Planification écologique et égalité fiscale
Bref, le projet du NFP n’est pas « anti-économique » ni « absurde » économiquement, même si, on le verra, il convient d’apporter quelques réserves. C’est un pari que le moteur du redressement de la productivité réside non pas dans un soutien aveugle au capital, mais dans un appui aux salaires et dans une politique ambitieuse d’investissements publics.
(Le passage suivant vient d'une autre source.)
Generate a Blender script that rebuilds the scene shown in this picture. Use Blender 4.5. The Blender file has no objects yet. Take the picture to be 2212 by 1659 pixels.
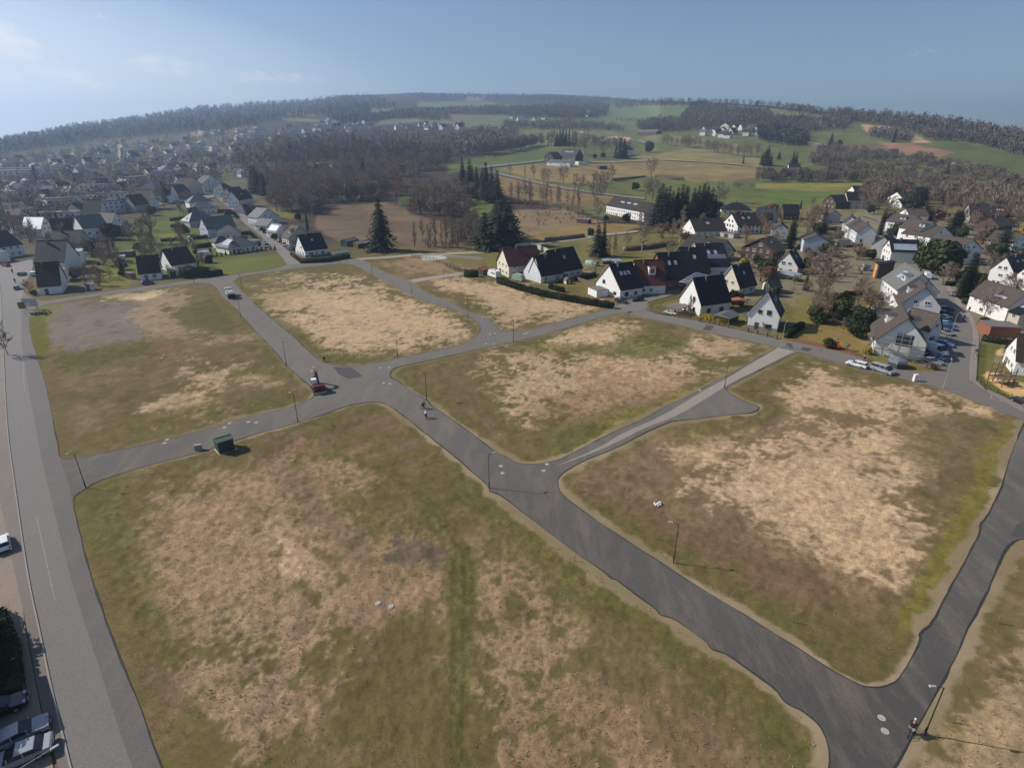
import bpy, bmesh, math, random
import numpy as np
from mathutils import Vector, Matrix
from mathutils.geometry import tessellate_polygon
S = bpy.context.scene
C = S.collection
R_ = math.radians
# ------------------------------------------------------------------ camera, sky, sun, exposure
PITCH = R_(23.0)
CAMZ = 50.0
cd = bpy.data.cameras.new('camera')
cd.lens = 20.0
cd.sensor_width = 36.0
cd.clip_start = 0.5
cd.clip_end = 30000
cam = bpy.data.objects.new('camera', cd)
C.objects.link(cam)
cam.location = (0, 0, CAMZ)
cam.rotation_euler = (R_(90) - PITCH, 0, 0)
S.camera = cam
SUN_EL = R_(37.0)
SUN_H = (-0.978, 0.207)                     # horizontal direction towards the sun
W = bpy.data.worlds.new('World')
S.world = W
W.use_nodes = True
nt = W.node_tree
nt.nodes.clear()
def wn(t, **k):
    n = nt.nodes.new(t)
    for a, b in k.items(): setattr(n, a, b)
    return n
wo = wn('ShaderNodeOutputWorld')
bg = wn('ShaderNodeBackground')
sky = wn('ShaderNodeTexSky')
sky.sky_type = 'NISHITA'
sky.sun_disc = False
sky.sun_elevation = SUN_EL
sky.sun_rotation = math.atan2(SUN_H[0], SUN_H[1])
sky.altitude = 300
sky.air_density = 0.9
sky.dust_density = 0.8
sky.ozone_density = 3.0
bg.inputs['Strength'].default_value = 0.098
# low cumulus over the town: noise on azimuth / elevation, kept to the left part of the sky
geo = wn('ShaderNodeTexCoord')
sep = wn('ShaderNodeSeparateXYZ')
nt.links.new(geo.outputs['Generated'], sep.inputs[0])
def wmath(op, a, b=None, clamp=False):
    n = wn('ShaderNodeMath', operation=op)
    n.use_clamp = clamp
    for i, v in enumerate((a, b)):
        if v is None: continue
        if isinstance(v, (int, float)): n.inputs[i].default_value = v
        else: nt.links.new(v, n.inputs[i])
    return n.outputs[0]
az = wmath('ARCTAN2', sep.outputs['X'], sep.outputs['Y'])
el = wmath('ARCSINE', sep.outputs['Z'])
comb = wn('ShaderNodeCombineXYZ')
nt.links.new(wmath('MULTIPLY', az, 15.0), comb.inputs[0])
nt.links.new(wmath('MULTIPLY', el, 30.0), comb.inputs[1])
noi = wn('ShaderNodeTexNoise')
noi.inputs['Scale'].default_value = 1.0
noi.inputs['Detail'].default_value = 9.0
noi.inputs['Roughness'].default_value = 0.6
nt.links.new(comb.outputs[0], noi.inputs['Vector'])
def bump(caz, cel, saz, sel):
    a = wmath('POWER', wmath('DIVIDE', wmath('SUBTRACT', az, R_(caz)), R_(saz)), 2.0)
    e = wmath('POWER', wmath('DIVIDE', wmath('SUBTRACT', el, R_(cel)), R_(sel)), 2.0)
    return wmath('SUBTRACT', 1.0, wmath('ADD', a, e), True)
m = None
for b in ((-39, 6.2, 6.0, 2.6), (-37.5, 4.4, 8, 1.7), (-28.3, 5.4, 4.5, 1.25), (-20.5, 4.9, 6, .9), (-44, 7, 8, 3.4)):
    q = bump(*b)
    m = q if m is None else wmath('MAXIMUM', m, q)
dens = wmath('MULTIPLY', wmath('SUBTRACT', wmath('ADD', wmath('MULTIPLY', m, 0.5), wmath('MULTIPLY', noi.outputs['Fac'], 1.7)), 1.15), 3.0, True)
cl = wn('ShaderNodeMix', data_type='RGBA')
nt.links.new(wmath('MULTIPLY', dens, 0.75), cl.inputs['Factor'])
nt.links.new(sky.outputs[0], cl.inputs['A'])
cl.inputs['B'].default_value = (10.4, 9.9, 9.3, 1)
vl = wn('ShaderNodeMix', data_type='RGBA')     # thin bright veil low on the sun's side
nt.links.new(wmath('MULTIPLY', bump(-62, 1.5, 56, 11), 0.75), vl.inputs['Factor'])
nt.links.new(cl.outputs['Result'], vl.inputs['A'])
vl.inputs['B'].default_value = (9.6, 9.6, 9.7, 1)
nt.links.new(vl.outputs['Result'], bg.inputs['Color'])
nt.links.new(bg.outputs[0], wo.inputs['Surface'])
sl = bpy.data.lights.new('sun', 'SUN')
sl.energy = 5.0
sl.angle = R_(0.5)
sl.color = (1.0, 0.94, 0.85)
sun = bpy.data.objects.new('sun', sl)
C.objects.link(sun)
sv = Vector((SUN_H[0] * math.cos(SUN_EL), SUN_H[1] * math.cos(SUN_EL), math.sin(SUN_EL)))
sun.rotation_euler = sv.to_track_quat('Z', 'Y').to_euler()
sun.location = (-200, 50, 200)
S.view_settings.view_transform = 'Standard'
S.view_settings.look = 'None'
S.view_settings.gamma = 1
S.view_settings.exposure = 0.02
S.cycles.use_denoising = True
S.cycles.max_bounces = 6
S.cycles.diffuse_bounces = 2
S.cycles.volume_bounces = 1
S.cycles.sample_clamp_indirect = 2.0
S.cycles.transparent_max_bounces = 8
# ------------------------------------------------------------------ survey: photograph <-> ground
# Points are read off the photograph in a 2212 x 1659 frame and turned into places on the ground.
F = 20.0 / 36.0 * 2212
CPI, SPI = math.cos(PITCH), math.sin(PITCH)
def raydir(x, y):
    u = (np.asarray(x, float) - 1106) / F
    v = (829.5 - np.asarray(y, float)) / F
    return u, CPI + v * SPI, -SPI + v * CPI
SKY = [(-400, 358), (0, 311), (108, 290), (160, 278), (296, 260), (411, 239), (526, 229), (656, 220), (741, 207), (902, 201), (1081, 205),
       (1200, 204), (1329, 212), (1384, 216), (1550, 222), (1665, 229), (1833, 246), (2026, 262), (2212, 297), (2600, 350)]
def azel(x, y):
    a, b, c = raydir(x, y)
    return math.atan2(a, b), math.atan2(c, math.hypot(a, b))
AZS = np.array([azel(*p)[0] for p in SKY])
ELS = np.array([azel(*p)[1] for p in SKY])
def axs(pts):
    return np.array([azel(x, 308)[0] for x, _ in pts]), np.array([v for _, v in pts], float)
RX = axs([(-400, 2600), (0, 3000), (400, 3500), (700, 4200), (900, 4800), (1100, 5600), (1290, 5400), (1420, 2700), (1600, 2100), (1900, 1750), (2212, 1500), (2600, 1400)])
DX = axs([(-400, 400), (0, 420), (500, 400), (800, 350), (1250, 360), (1500, 440), (1750, 540), (2212, 560), (2600, 560)])
def hgt(x, y):
    """height of the land"""
    x = np.asarray(x, float); y = np.asarray(y, float)
    D = np.maximum(np.hypot(x, y), 1e-3); a = np.arctan2(x, y)
    E = np.interp(a, AZS, ELS); Rr = np.interp(a, *RX); D0 = np.interp(a, *DX)
    p0 = -np.arctan(CAMZ / D0); L = np.log(Rr / D0)
    k = np.minimum(-p0 * L / (E - p0), 2.0)
    s = np.clip(np.log(D / D0) / L, 0, 1)
    ph = p0 + (E - p0) * (k * s + (1 - k) * s * s)
    z = CAMZ + np.minimum(D, Rr) * np.tan(ph)
    z = np.where(D <= D0, 0.0, z)
    z = np.where(D > Rr, z - (D - Rr) * 0.06, z)
    return np.maximum(z, 0)
def gp(x, y):
    """photo point -> place on the ground"""
    a, b, c = (float(q) for q in raydir(x, y))
    h = math.hypot(a, b)
    if c < 0:
        t = -CAMZ / c
        if t * h < 340: return Vector((a * t, b * t, 0.0))
    lo, hi = 100.0, 7500.0
    D = 200.0
    while D < 7500:
        X, Y = a / h * D, b / h * D
        if CAMZ + c / h * D < float(hgt(X, Y)): break
        lo = D; D *= 1.02
    hi = min(D, 7500)
    for _ in range(30):
        m_ = (lo + hi) / 2
        if CAMZ + c / h * m_ < float(hgt(a / h * m_, b / h * m_)): hi = m_
        else: lo = m_
    return Vector((a / h * hi, b / h * hi, float(hgt(a / h * hi, b / h * hi))))
def mpp(p):
    """metres one photo pixel covers at a place"""
    return (p.y * CPI + (CAMZ - p.z) * SPI) / F
def topx(x, y, z):
    dy = y * CPI - (z - CAMZ) * SPI
    dy = np.maximum(dy, 1e-3)
    up = y * SPI + (z - CAMZ) * CPI
    return 1106 + F * x / dy, 829.5 - F * up / dy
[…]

À ce sujet, le NFP entend mettre en place des investissements ambitieux, notamment dans la transformation écologique. Les aides aux ménages seront « renforcées », permettant d’assurer « l’isolation complète des logements », la rénovation des bâtiments publics sera « accélérée », les « filières françaises et européennes de production d’énergies renouvelables » seront « renforcées ». Ce dernier point reste assez flou, il sera déployé dans la phase suivante, après les cent jours.
Dans cette phase, le NFP propose une politique de « reconstruction industrielle pour mettre fin à la dépendance de la France et de l’Europe dans les domaines stratégiques », qui sera accompagnée d’une inscription dans cette stratégie industrielle des aides publiques aux entreprises, lesquelles seront conditionnées à des critères environnementaux et sociaux. Un pôle public bancaire viendra collecter l’épargne pour le financement de cette politique. Ce dernier élément mis à part, on n’est pas très loin d’une ambition proche des plans de Joe Biden aux États-Unis, qui a mis en place un fléchage des investissements et des aides, accompagné de mesures protectionnistes (défendues par le NFP sous la forme d’une « taxe kilométrique sur les produits importés »). Tout cela est totalement différent des « arrosages massifs » de la politique défendue par Emmanuel Macron.
Ce pôle bancaire public n’est alors pas anecdotique. Il permet précisément de contourner le « privilège exorbitant » que représente le dollar pour les États-Unis. Il s’agit de passer le moins possible par les marchés financiers pour financer des mesures cruciales et urgentes et bien plutôt de piocher dans l’abondante source de l’épargne des ménages.
Le projet du RN, fondé sur l’exploitation économique des minorités et la discrimination, […] s’inscrit largement dans la continuité néolibérale.
Logiquement, pour rendre ce pôle public attractif, le NFP doit brider la finance et propose d’encadrer les investissements bancaires et de mettre en place une taxe sur les transactions financières. En parallèle, les finances publiques seront renforcées, dès les cent jours (le projet évoque la date symbolique du 4 août) par une remise en cause des politiques fiscales anti-redistributives de l’ère Macron.
Ce projet de loi de finances rectificative du 4 août viendra ainsi rétablir l’impôt de solidarité sur la fortune (ISF) « renforcé avec un volet climatique » qui pourrait venir frapper les activités les plus écocides. L’« exit tax », venant taxer les plus-values de cession des entreprises délocalisées, détricotée par Emmanuel Macron, sera aussi rétablie. Le projet du NFP propose aussi de supprimer les « niches fiscales inefficaces, injustes et polluantes ».
Ces mesures ne visent pas qu’à financer la politique proposée, mais aussi à réduire les inégalités dont les conséquences néfastes sur l’économie ont été largement documentées. Ainsi, il sera proposé de renforcer la progressivité de l’impôt sur le revenu avec quatorze tranches (contre cinq aujourd’hui), ce qui rendra les effets des hausses de salaires moins violents. La CSG deviendra aussi plus progressive (il existe aujourd’hui seulement quelques taux différenciés dans certains cas). Enfin, l’impôt sur l’héritage sera plus progressif et ciblera les plus hauts patrimoines, avec la mise en place d’un héritage maximum.